:: WHAT IS NEEDED ::
Scan the data below. Pull out each line where "objects" occurs.
----- MATERIAL -----
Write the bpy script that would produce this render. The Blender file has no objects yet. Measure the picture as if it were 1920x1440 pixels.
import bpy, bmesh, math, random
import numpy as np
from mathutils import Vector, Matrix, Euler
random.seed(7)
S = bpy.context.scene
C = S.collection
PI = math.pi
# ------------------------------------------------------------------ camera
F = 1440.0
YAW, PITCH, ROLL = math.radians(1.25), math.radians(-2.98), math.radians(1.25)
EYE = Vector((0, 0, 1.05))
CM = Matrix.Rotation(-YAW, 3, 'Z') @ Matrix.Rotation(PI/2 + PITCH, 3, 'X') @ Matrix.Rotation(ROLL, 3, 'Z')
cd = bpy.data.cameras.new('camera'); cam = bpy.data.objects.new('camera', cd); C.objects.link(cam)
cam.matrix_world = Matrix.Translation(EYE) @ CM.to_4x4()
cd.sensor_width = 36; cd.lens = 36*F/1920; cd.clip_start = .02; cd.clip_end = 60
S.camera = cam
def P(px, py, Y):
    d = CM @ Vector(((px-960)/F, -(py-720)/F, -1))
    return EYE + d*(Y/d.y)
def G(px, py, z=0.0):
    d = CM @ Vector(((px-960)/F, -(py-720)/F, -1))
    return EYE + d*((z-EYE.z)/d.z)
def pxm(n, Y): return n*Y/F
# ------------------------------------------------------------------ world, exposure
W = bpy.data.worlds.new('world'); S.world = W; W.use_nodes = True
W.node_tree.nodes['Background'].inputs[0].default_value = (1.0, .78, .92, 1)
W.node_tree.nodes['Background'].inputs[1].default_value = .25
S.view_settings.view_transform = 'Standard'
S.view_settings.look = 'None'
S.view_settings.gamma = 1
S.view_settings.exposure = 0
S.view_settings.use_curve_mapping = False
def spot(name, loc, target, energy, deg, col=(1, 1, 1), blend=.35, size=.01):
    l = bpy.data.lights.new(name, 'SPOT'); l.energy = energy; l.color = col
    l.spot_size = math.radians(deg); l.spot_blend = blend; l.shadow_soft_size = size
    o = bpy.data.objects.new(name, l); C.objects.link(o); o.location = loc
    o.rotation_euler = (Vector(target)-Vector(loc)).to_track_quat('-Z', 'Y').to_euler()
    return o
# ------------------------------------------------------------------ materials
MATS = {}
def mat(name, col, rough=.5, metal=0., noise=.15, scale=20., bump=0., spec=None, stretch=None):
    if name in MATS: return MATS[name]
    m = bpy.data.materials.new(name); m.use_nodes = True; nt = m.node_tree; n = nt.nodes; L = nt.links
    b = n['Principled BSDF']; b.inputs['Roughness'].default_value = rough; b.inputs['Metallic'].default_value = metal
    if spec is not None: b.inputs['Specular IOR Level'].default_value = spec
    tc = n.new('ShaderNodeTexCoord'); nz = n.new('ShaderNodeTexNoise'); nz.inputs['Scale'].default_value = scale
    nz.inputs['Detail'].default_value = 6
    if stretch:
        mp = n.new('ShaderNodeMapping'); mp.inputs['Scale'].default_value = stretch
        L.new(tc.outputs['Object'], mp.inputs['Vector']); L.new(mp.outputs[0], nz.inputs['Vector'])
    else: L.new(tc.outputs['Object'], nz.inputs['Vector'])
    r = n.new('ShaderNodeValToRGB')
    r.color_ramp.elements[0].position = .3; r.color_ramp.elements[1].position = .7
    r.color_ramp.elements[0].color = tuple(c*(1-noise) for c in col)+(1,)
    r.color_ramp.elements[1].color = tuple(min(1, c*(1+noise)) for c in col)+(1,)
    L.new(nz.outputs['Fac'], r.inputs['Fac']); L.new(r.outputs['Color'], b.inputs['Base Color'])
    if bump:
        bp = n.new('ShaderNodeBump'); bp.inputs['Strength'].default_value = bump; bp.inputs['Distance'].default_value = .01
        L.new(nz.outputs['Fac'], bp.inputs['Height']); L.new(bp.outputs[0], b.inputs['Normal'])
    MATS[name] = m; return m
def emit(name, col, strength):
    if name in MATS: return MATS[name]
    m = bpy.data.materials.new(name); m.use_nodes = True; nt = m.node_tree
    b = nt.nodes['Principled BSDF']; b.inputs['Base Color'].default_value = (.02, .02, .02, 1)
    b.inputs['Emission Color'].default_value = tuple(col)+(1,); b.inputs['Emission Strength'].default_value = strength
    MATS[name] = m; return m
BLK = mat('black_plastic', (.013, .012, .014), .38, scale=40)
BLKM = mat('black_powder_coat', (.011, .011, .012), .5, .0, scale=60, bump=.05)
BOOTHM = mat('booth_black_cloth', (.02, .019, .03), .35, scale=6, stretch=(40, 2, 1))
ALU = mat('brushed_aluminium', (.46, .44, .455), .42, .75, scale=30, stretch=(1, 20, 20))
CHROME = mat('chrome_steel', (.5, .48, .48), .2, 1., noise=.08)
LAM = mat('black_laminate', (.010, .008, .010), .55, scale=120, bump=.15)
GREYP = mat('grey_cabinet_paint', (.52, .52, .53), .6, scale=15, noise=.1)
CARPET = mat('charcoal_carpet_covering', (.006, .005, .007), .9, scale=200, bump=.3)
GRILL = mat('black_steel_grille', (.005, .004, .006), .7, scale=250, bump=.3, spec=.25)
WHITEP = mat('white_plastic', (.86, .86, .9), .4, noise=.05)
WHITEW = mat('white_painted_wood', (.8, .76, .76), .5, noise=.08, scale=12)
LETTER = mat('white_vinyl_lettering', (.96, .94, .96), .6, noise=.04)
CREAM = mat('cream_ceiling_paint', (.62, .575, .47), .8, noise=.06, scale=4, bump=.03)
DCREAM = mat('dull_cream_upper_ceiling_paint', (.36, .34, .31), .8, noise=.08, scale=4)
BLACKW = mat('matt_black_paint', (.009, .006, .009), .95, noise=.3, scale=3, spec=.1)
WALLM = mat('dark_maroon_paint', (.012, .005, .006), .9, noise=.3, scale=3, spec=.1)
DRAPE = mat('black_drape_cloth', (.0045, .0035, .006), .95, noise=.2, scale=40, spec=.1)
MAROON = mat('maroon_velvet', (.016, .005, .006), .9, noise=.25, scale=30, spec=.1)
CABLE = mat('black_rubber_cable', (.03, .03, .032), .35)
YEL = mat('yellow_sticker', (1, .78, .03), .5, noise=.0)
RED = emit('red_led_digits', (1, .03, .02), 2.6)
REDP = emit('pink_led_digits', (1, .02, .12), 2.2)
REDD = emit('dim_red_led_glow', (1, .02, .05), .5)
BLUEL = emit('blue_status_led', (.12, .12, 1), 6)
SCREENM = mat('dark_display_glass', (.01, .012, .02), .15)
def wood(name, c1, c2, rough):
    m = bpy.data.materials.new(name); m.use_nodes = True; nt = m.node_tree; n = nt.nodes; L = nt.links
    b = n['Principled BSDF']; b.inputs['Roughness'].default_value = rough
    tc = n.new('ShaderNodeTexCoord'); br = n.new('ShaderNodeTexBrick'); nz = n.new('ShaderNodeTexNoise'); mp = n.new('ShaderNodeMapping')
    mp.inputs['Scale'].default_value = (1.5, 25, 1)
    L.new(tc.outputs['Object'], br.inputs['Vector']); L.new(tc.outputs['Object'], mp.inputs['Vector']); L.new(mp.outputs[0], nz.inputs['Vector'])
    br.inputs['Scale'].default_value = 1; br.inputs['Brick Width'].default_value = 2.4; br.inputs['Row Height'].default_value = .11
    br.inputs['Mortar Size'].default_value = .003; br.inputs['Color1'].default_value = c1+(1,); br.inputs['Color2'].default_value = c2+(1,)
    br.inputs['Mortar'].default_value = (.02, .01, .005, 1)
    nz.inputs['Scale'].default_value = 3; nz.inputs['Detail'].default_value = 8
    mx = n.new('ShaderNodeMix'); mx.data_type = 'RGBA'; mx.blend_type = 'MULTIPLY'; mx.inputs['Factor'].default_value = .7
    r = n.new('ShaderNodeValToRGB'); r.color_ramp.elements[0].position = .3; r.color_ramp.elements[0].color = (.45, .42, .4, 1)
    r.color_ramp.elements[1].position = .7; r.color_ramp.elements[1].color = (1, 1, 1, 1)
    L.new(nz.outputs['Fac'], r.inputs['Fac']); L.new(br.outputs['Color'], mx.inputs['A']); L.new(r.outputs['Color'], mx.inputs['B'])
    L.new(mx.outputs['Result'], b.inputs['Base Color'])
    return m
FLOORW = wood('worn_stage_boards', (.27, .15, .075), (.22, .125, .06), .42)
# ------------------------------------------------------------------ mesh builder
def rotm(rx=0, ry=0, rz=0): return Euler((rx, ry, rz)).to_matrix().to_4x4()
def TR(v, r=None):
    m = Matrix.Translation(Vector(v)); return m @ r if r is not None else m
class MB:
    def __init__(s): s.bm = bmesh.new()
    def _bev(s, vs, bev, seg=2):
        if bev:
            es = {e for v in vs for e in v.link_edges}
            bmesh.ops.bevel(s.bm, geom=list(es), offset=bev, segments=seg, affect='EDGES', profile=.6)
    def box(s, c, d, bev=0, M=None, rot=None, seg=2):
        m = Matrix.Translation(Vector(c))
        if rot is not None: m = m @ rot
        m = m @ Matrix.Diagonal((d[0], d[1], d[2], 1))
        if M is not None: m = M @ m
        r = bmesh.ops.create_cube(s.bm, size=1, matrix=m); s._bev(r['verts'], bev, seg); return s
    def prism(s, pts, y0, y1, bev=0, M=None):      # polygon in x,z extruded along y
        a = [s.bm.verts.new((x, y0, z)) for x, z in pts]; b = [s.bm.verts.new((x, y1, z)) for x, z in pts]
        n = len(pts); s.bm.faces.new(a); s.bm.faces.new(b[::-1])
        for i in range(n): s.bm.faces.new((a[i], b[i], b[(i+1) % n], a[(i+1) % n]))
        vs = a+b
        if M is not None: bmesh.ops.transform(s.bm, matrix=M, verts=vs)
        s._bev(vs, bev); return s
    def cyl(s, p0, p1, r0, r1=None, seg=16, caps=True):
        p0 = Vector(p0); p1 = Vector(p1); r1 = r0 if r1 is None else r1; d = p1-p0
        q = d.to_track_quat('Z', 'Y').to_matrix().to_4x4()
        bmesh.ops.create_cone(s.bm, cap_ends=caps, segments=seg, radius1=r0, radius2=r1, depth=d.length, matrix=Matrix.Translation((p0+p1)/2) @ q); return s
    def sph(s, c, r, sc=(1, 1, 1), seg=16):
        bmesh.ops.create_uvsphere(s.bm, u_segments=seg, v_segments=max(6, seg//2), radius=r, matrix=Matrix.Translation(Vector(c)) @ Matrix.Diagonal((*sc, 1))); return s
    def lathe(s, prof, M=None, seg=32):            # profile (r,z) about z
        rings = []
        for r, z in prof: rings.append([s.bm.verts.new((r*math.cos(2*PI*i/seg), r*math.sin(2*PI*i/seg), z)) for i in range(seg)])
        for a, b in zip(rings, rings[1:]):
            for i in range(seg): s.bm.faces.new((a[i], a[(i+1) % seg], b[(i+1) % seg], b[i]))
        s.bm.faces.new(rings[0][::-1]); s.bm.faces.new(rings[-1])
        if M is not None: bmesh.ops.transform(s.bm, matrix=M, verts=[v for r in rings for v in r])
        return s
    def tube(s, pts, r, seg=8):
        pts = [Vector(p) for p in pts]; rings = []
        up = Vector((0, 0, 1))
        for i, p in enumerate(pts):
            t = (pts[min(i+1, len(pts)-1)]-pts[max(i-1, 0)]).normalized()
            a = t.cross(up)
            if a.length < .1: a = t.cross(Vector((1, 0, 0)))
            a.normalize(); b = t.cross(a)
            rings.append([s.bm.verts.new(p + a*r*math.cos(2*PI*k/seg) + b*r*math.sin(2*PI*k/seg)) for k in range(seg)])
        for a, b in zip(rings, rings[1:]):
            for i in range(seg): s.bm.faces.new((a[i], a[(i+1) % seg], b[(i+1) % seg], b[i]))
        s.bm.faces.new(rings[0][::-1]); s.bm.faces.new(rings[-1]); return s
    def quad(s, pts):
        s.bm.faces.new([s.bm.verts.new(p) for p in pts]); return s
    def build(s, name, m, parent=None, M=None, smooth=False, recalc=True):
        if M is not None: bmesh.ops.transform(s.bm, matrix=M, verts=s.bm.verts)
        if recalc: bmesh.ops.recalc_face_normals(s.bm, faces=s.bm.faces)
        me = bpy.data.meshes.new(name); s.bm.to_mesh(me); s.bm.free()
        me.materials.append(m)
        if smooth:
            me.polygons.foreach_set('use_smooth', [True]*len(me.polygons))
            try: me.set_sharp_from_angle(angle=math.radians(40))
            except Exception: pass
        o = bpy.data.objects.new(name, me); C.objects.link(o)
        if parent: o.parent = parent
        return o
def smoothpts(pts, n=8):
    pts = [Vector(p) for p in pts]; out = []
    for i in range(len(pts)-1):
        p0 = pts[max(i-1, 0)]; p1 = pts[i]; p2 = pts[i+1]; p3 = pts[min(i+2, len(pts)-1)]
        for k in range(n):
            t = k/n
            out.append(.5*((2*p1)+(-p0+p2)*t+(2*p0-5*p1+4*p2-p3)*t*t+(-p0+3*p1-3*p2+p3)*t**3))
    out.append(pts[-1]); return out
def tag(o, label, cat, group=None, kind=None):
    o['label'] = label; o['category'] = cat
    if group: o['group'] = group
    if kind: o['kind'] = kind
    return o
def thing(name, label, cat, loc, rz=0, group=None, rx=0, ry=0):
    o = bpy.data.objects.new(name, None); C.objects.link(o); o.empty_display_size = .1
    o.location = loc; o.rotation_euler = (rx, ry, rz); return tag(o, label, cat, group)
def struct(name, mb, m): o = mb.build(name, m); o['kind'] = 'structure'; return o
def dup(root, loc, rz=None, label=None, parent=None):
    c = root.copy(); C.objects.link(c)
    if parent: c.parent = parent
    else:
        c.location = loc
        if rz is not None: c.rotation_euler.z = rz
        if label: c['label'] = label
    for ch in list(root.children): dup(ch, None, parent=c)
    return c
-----
:: EXERCISE RESPONSE ::
Write the bpy script that would produce this render. The Blender file has no objects yet. Measure the picture as if it were 1920x1440 pixels.
cd = bpy.data.cameras.new('camera'); cam = bpy.data.objects.new('camera', cd); C.objects.link(cam)
    o = bpy.data.objects.new(name, l); C.objects.link(o); o.location = loc
        o = bpy.data.objects.new(name, me); C.objects.link(o)
    o = bpy.data.objects.new(name, None); C.objects.link(o); o.empty_display_size = .1
    c = root.copy(); C.objects.link(c)